Rows from a 3D scene dataset:
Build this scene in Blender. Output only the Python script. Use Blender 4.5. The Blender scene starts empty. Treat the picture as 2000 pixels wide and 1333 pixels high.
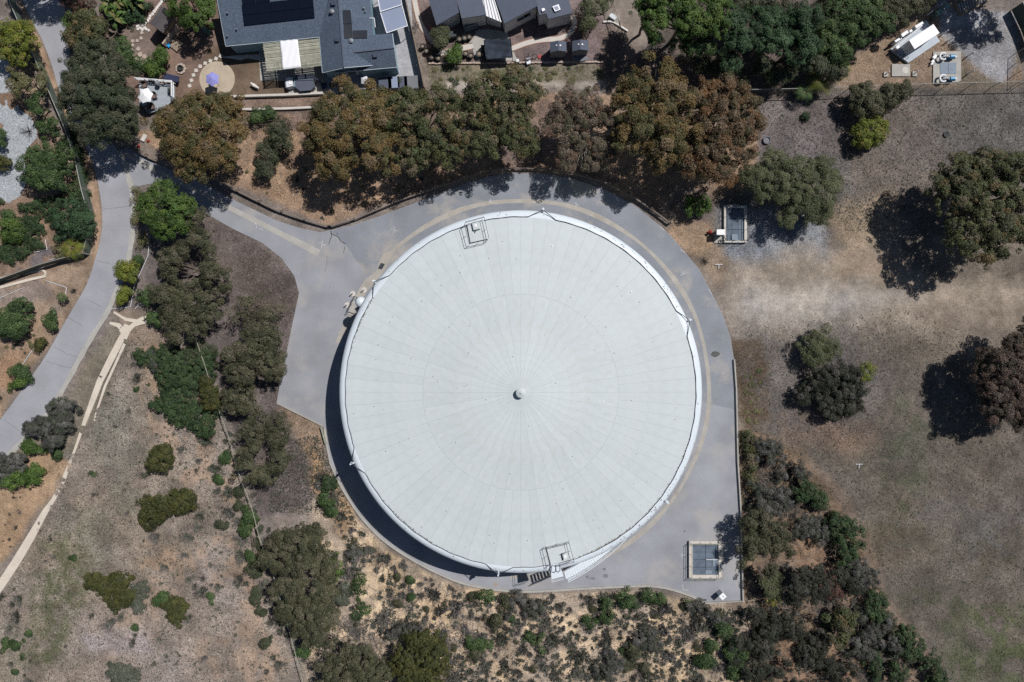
import bpy, math, random
import numpy as np
from mathutils import Vector
from mathutils.geometry import tessellate_polygon

# ------------------------------------------------------------------ camera, sky, sun, exposure
S = bpy.context.scene
COL = S.collection
K = 0.065            # metres on the ground per photograph pixel
FPX = 2000 * 24 / 36.0
H = FPX * K          # flying height
cam_d = bpy.data.cameras.new('camera')
cam_d.lens = 24; cam_d.sensor_width = 36; cam_d.clip_start = 0.5; cam_d.clip_end = 6000
cam = bpy.data.objects.new('camera', cam_d); COL.objects.link(cam)
cam.location = (0, 0, H)
S.camera = cam
SUN_EL = math.radians(56.5)
SUN_AZ = math.atan2(0.628, 0.778)      # direction towards the sun, from +x
w = bpy.data.worlds.new("World"); S.world = w; w.use_nodes = True
nt = w.node_tree; bg = nt.nodes['Background']
sky = nt.nodes.new('ShaderNodeTexSky'); sky.sky_type = 'NISHITA'; sky.sun_disc = False
sky.sun_elevation = SUN_EL; sky.sun_rotation = math.pi / 2 - SUN_AZ
sky.altitude = 200; sky.air_density = 1.0; sky.dust_density = 0.6; sky.ozone_density = 1.5
nt.links.new(sky.outputs[0], bg.inputs[0]); bg.inputs[1].default_value = 0.05
sd = bpy.data.lights.new('sun', 'SUN'); sd.energy = 4.8; sd.angle = math.radians(0.53); sd.color = (1.0, 0.965, 0.93)
sun = bpy.data.objects.new('sun', sd); COL.objects.link(sun); sun.location = (60, 50, 120)
sdir = Vector((math.cos(SUN_AZ) * math.cos(SUN_EL), math.sin(SUN_AZ) * math.cos(SUN_EL), math.sin(SUN_EL)))
sun.rotation_euler = sdir.to_track_quat('Z', 'Y').to_euler()
vs = S.view_settings
S.display_settings.display_device = 'sRGB'
vs.view_transform = 'Standard'; vs.look = 'None'; vs.exposure = -0.1; vs.gamma = 1.0; vs.use_curve_mapping = False
S.cycles.max_bounces = 6; S.cycles.diffuse_bounces = 3; S.cycles.transparent_max_bounces = 4
S.cycles.use_denoising = False

# ------------------------------------------------------------------ helpers
rng = np.random.default_rng(11)
random.seed(5)
G = 0.80

def lin(c):
    return [((v / 255) / 12.92 if v / 255 <= 0.04045 else ((v / 255 + 0.055) / 1.055) ** 2.4) for v in c]

def alb(r, g, b, k=1.0):
    return tuple(min(0.85, v * G * k) for v in lin((r, g, b))) + (1.0,)

def W(px, py, z=0.0):
    s = K * (H - z) / H
    return Vector(((px - 1000) * s, (666.5 - py) * s, z))

_lat = {}
def vnoise(x, y, cell, seed=0):
    if seed not in _lat:
        _lat[seed] = np.random.default_rng(1000 + seed).random((257, 257))
    L = _lat[seed]
    u = x / cell; v = y / cell
    iu = np.floor(u).astype(int); iv = np.floor(v).astype(int)
    fu = u - iu; fv = v - iv
    fu = fu * fu * (3 - 2 * fu); fv = fv * fv * (3 - 2 * fv)
    a = L[iu % 256, iv % 256]; b = L[(iu + 1) % 256, iv % 256]
    c = L[iu % 256, (iv + 1) % 256]; d = L[(iu + 1) % 256, (iv + 1) % 256]
    return (a * (1 - fu) + b * fu) * (1 - fv) + (c * (1 - fu) + d * fu) * fv

def fbm(x, y, cell, seed=0, n=4):
    t = 0; a = 1; s = 0
    for i in range(n):
        t = t + a * vnoise(x, y, cell / 2 ** i, seed + i); s += a; a *= 0.55
    return t / s

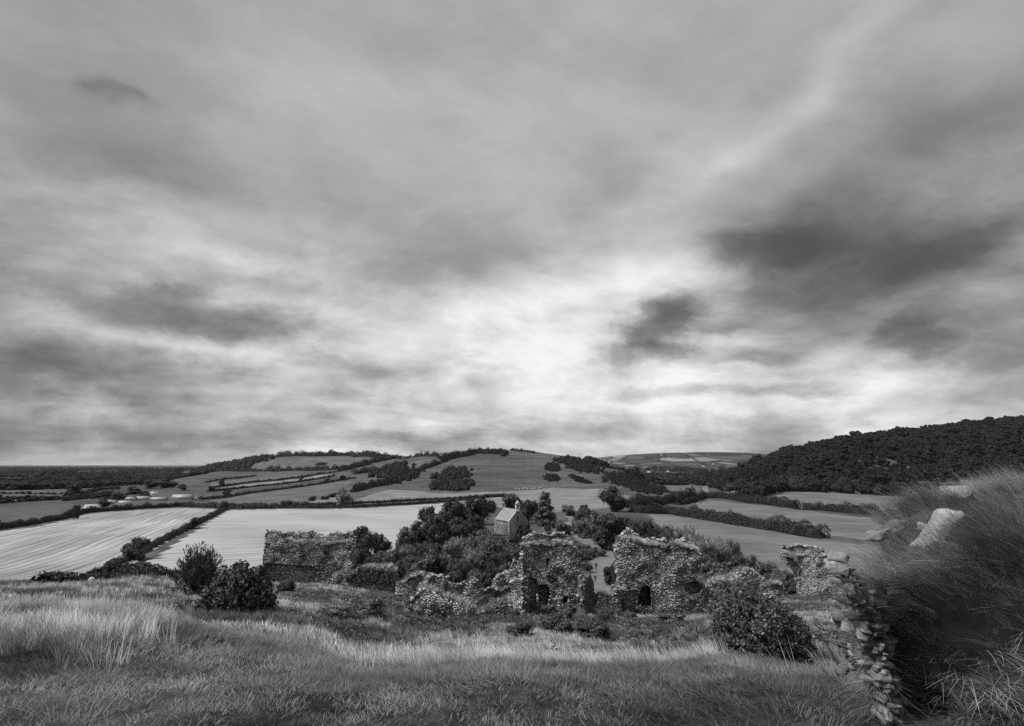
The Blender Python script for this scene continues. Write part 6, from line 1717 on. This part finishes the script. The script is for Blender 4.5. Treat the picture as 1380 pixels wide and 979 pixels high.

STATED GOAL: Your task is to reproduce the entries above word for word, from the first line through the line with "from mathutils.geometry import", and please leave out any pictures.

WORKED SOLUTION:
Build this scene in Blender. Output only the Python script. Use Blender 4.5. The Blender scene starts empty. Treat the picture as 2000 pixels wide and 1333 pixels high.
import bpy, math, random
import numpy as np
from mathutils import Vector
from mathutils.geometry import tessellate_polygon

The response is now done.